> _TASK GOAL_
Quote the listing below in its entirety, omitting every image.
------------------------------
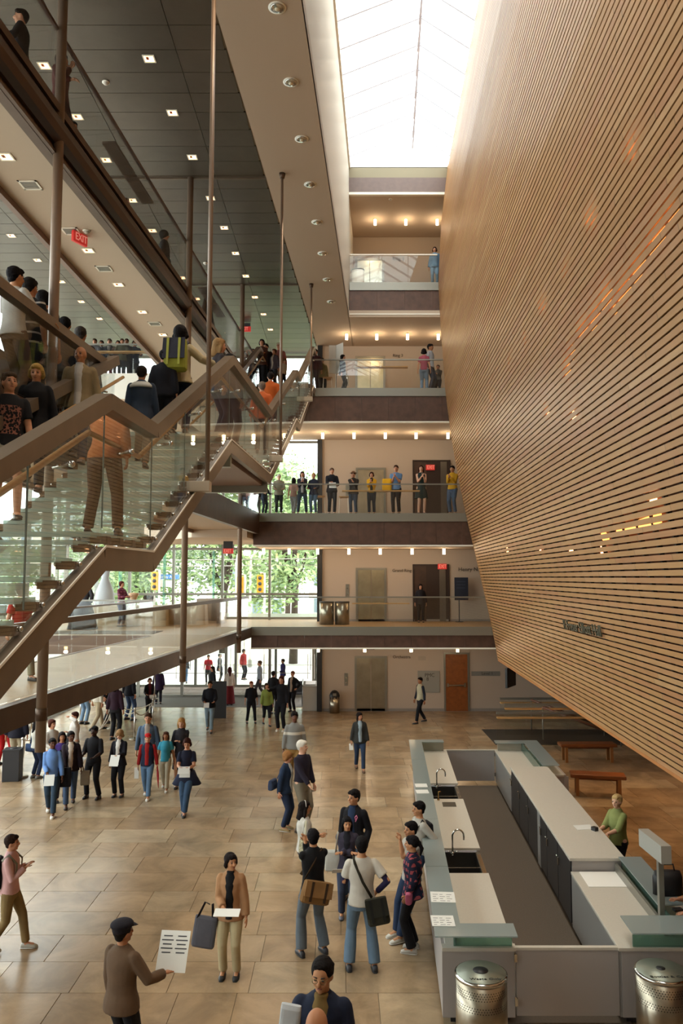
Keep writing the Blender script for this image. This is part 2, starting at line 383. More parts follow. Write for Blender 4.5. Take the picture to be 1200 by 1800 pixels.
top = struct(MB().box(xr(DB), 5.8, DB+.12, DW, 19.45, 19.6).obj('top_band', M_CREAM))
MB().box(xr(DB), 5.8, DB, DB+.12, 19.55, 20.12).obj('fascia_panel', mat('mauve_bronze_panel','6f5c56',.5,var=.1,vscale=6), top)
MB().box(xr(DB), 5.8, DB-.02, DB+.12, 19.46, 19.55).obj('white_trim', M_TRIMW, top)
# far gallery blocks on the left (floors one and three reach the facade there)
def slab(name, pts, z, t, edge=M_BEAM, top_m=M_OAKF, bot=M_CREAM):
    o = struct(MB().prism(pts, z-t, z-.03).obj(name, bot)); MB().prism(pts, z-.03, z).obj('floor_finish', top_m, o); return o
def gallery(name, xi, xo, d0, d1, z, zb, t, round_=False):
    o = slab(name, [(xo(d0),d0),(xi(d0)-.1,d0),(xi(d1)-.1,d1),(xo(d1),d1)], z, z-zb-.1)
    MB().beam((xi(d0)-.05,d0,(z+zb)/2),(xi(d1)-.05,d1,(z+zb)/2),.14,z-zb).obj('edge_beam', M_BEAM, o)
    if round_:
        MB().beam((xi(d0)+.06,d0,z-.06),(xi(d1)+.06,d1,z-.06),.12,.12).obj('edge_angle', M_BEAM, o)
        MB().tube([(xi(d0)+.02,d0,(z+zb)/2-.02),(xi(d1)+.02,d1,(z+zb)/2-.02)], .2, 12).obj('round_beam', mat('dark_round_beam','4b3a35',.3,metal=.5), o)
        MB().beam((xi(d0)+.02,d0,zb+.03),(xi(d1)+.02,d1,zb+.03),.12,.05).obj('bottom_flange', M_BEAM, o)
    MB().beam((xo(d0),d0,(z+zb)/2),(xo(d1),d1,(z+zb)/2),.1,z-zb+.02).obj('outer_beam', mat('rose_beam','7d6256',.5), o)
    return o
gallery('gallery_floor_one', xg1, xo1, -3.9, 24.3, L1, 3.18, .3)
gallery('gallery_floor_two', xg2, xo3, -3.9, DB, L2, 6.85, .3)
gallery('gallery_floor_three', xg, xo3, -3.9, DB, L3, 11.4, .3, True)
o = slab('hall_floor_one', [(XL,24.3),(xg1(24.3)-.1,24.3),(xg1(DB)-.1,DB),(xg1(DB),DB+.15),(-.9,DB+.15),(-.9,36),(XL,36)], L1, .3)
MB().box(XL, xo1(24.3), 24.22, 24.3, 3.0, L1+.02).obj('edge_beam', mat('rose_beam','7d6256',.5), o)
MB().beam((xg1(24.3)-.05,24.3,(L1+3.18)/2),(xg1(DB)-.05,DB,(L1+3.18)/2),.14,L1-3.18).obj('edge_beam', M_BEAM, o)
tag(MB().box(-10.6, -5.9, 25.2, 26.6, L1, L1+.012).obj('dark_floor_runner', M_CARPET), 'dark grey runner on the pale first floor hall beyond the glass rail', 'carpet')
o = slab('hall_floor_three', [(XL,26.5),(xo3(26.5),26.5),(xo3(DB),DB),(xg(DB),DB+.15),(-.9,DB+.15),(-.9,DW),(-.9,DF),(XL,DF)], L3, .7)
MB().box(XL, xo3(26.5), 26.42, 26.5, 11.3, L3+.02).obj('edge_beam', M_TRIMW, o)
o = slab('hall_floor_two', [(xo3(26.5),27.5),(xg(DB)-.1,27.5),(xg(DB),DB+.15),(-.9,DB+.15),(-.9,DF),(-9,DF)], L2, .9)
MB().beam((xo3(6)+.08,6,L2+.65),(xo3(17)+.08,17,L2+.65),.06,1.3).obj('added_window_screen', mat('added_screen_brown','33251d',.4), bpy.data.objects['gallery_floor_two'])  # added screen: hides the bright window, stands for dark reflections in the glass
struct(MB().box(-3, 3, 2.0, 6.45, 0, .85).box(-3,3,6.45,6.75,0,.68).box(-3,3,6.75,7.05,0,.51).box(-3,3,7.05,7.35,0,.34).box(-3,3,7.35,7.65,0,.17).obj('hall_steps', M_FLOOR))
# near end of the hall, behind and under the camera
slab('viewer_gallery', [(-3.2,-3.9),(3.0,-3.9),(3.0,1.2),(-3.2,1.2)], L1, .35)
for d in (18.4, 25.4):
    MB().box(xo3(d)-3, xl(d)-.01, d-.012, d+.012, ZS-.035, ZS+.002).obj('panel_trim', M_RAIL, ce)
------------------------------
> _CORRECT RESULT_
Keep writing the Blender script for this image. This is part 2, starting at line 383. More parts follow. Write for Blender 4.5. Take the picture to be 1200 by 1800 pixels.
top = struct(MB().box(xr(DB), 5.8, DB+.12, DW, 19.45, 19.6).obj('top_band', M_CREAM))
MB().box(xr(DB), 5.8, DB, DB+.12, 19.55, 20.12).obj('fascia_panel', mat('mauve_bronze_panel','6f5c56',.5,var=.1,vscale=6), top)
MB().box(xr(DB), 5.8, DB-.02, DB+.12, 19.46, 19.55).obj('white_trim', M_TRIMW, top)
# far gallery blocks on the left (floors one and three reach the facade there)
def slab(name, pts, z, t, edge=M_BEAM, top_m=M_OAKF, bot=M_CREAM):
    o = struct(MB().prism(pts, z-t, z-.03).obj(name, bot)); MB().prism(pts, z-.03, z).obj('floor_finish', top_m, o); return o
def gallery(name, xi, xo, d0, d1, z, zb, t, round_=False):
    o = slab(name, [(xo(d0),d0),(xi(d0)-.1,d0),(xi(d1)-.1,d1),(xo(d1),d1)], z, z-zb-.1)
    MB().beam((xi(d0)-.05,d0,(z+zb)/2),(xi(d1)-.05,d1,(z+zb)/2),.14,z-zb).obj('edge_beam', M_BEAM, o)
    if round_:
        MB().beam((xi(d0)+.06,d0,z-.06),(xi(d1)+.06,d1,z-.06),.12,.12).obj('edge_angle', M_BEAM, o)
        MB().tube([(xi(d0)+.02,d0,(z+zb)/2-.02),(xi(d1)+.02,d1,(z+zb)/2-.02)], .2, 12).obj('round_beam', mat('dark_round_beam','4b3a35',.3,metal=.5), o)
        MB().beam((xi(d0)+.02,d0,zb+.03),(xi(d1)+.02,d1,zb+.03),.12,.05).obj('bottom_flange', M_BEAM, o)
    MB().beam((xo(d0),d0,(z+zb)/2),(xo(d1),d1,(z+zb)/2),.1,z-zb+.02).obj('outer_beam', mat('rose_beam','7d6256',.5), o)
    return o
gallery('gallery_floor_one', xg1, xo1, -3.9, 24.3, L1, 3.18, .3)
gallery('gallery_floor_two', xg2, xo3, -3.9, DB, L2, 6.85, .3)
gallery('gallery_floor_three', xg, xo3, -3.9, DB, L3, 11.4, .3, True)
o = slab('hall_floor_one', [(XL,24.3),(xg1(24.3)-.1,24.3),(xg1(DB)-.1,DB),(xg1(DB),DB+.15),(-.9,DB+.15),(-.9,36),(XL,36)], L1, .3)
MB().box(XL, xo1(24.3), 24.22, 24.3, 3.0, L1+.02).obj('edge_beam', mat('rose_beam','7d6256',.5), o)
MB().beam((xg1(24.3)-.05,24.3,(L1+3.18)/2),(xg1(DB)-.05,DB,(L1+3.18)/2),.14,L1-3.18).obj('edge_beam', M_BEAM, o)
tag(MB().box(-10.6, -5.9, 25.2, 26.6, L1, L1+.012).obj('dark_floor_runner', M_CARPET), 'dark grey runner on the pale first floor hall beyond the glass rail', 'carpet')
o = slab('hall_floor_three', [(XL,26.5),(xo3(26.5),26.5),(xo3(DB),DB),(xg(DB),DB+.15),(-.9,DB+.15),(-.9,DW),(-.9,DF),(XL,DF)], L3, .7)
MB().box(XL, xo3(26.5), 26.42, 26.5, 11.3, L3+.02).obj('edge_beam', M_TRIMW, o)
o = slab('hall_floor_two', [(xo3(26.5),27.5),(xg(DB)-.1,27.5),(xg(DB),DB+.15),(-.9,DB+.15),(-.9,DF),(-9,DF)], L2, .9)
MB().beam((xo3(6)+.08,6,L2+.65),(xo3(17)+.08,17,L2+.65),.06,1.3).obj('added_window_screen', mat('added_screen_brown','33251d',.4), bpy.data.objects['gallery_floor_two'])  # added screen: hides the bright window, stands for dark reflections in the glass
struct(MB().box(-3, 3, 2.0, 6.45, 0, .85).box(-3,3,6.45,6.75,0,.68).box(-3,3,6.75,7.05,0,.51).box(-3,3,7.05,7.35,0,.34).box(-3,3,7.35,7.65,0,.17).obj('hall_steps', M_FLOOR))
# near end of the hall, behind and under the camera
slab('viewer_gallery', [(-3.2,-3.9),(3.0,-3.9),(3.0,1.2),(-3.2,1.2)], L1, .35)
for d in (18.4, 25.4):
    MB().box(xo3(d)-3, xl(d)-.01, d-.012, d+.012, ZS-.035, ZS+.002).obj('panel_trim', M_RAIL, ce)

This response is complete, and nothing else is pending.